Siempre he sido un promotor de la generación de empleos formales como la más efectiva manera de enfrentar la pobreza y contribuir con la mejoría en la calidad de vida de la gente. Eso es, incluso, hasta con los deprimidos salarios que se pagan en el país.
Lo digo así, porque el empleo formal, especialmente cuando se obtiene en las zonas urbanas más avanzadas en términos residenciales, comerciales y empresariales en sentido general, hace que el empleado, casi siempre proveniente de un barrio carenciado, se roce con otros niveles sociales distintos al que está acostumbrado a ver.
No es un secreto que los barrios marginados ofrecen situaciones difíciles para la vida cotidiana, especialmente de las personas con deseos de superarse. Eso afecta los niveles de educación, pero también las buenas costumbres, la valoración del buen comportamiento, el trato hacia los demás, la forma de vestirse, el tipo de productos que consumimos, entre otros aspectos.
Puede que algunos de los que lean este artículo crean que discrimino la forma en que se vive en algunos barrios marginados, pero no es así. Con esto solo trato de ser realista ante algo que muchos ven y no reconocen.
Por ejemplo, en cualquier barrio marginado usted se puede encontrar con un personaje que posiblemente es el dueño de cinco o seis colmados de altas ventas; pero también el que se dedica a prestar a rédito o aquellos que poseen un par de compraventas o dos o tres locales de ferretería.
Son empresarios, emprendedores, que posiblemente se han hecho de fortunas, de decenas de millones de pesos, que han comprado casas y levantan edificios improvisados para alquilarlos y también se vuelven más millonarios, pero con la diferencia de que se quedan en el barrio.

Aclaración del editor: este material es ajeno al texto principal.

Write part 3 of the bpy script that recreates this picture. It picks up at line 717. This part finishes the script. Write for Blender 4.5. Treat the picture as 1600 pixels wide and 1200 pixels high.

Esos millonarios de barrio generalmente no se inclinan a tomar vacaciones en Europa u otros países con atractivos turísticos como Estados Unidos, algunas naciones de América del Sur o cualquiera de los atractivos centros de ocio en el exterior.
En el ámbito local, tal vez tampoco se interese en ir a un buen concierto en el Teatro Nacional, a conocer los atractivos históricos y culturales de su país, a visitar las tiendas exclusivas para variar su forma de vestir. Es muy posible que tampoco se motive a inscribir a sus hijos en buenos centros educativos o a pagarles una carrera universitaria o especialidad de postgrado aquí o en el exterior.
Todo lo anterior es algo que esos empresarios de los barrios pueden hacer, porque tienen dinero suficiente para eso, pero no lo hacen porque provienen de una cultura de pensamiento inferior y no tienen interés de salir de su “zona de confort” barrial para ir a una zona de nivel medio o alto.
Puede que a los empresarios que se han desarrollado de esa forma se les haga difícil entrar a otro nivel social, aun contando con dinero de más para hacerlo. La educación y diferencia de clases, más sociales que económicas, se lo impiden.
Pero en el caso de los trabajadores es distinto. Si el joven del barrio, nacido y criado en la margen del río Ozama, con 19 ó 20 años, consigue un empleo en un centro comercial, banco, empresa multinacional o algo así, en pleno centro de la ciudad, en la zona de Piantini, Serrallés, Bella Vista, entre otros sectores de buen nivel social, comenzará a ver formas de comportamiento diferentes a las que ve cada día en su barrio.
Verá que la diversión va más allá del colmado con una estridente bocina, que puede vestir de forma decente y verse a la moda, que mantener un entorno limpio y cuidado es beneficioso y de bajo costo, que hay gente con otras formas de dirigirse a los demás.
Todo lo anterior se enriquece con el hecho de que las empresas grandes, aunque paguen poco, ofrecen entrenamientos, cursos, capacitaciones, donde el empleado (obrero, pobre, de bajos ingresos) tiene la oportunidad de conocer algo más.
Esos elementos contribuyen a mejorar la calidad de vida de los trabajadores formales, aunque sus salarios sean deprimidos. Así también los empleos formales ayudan a reducir la pobreza, a ver una forma más digna de ser pobres.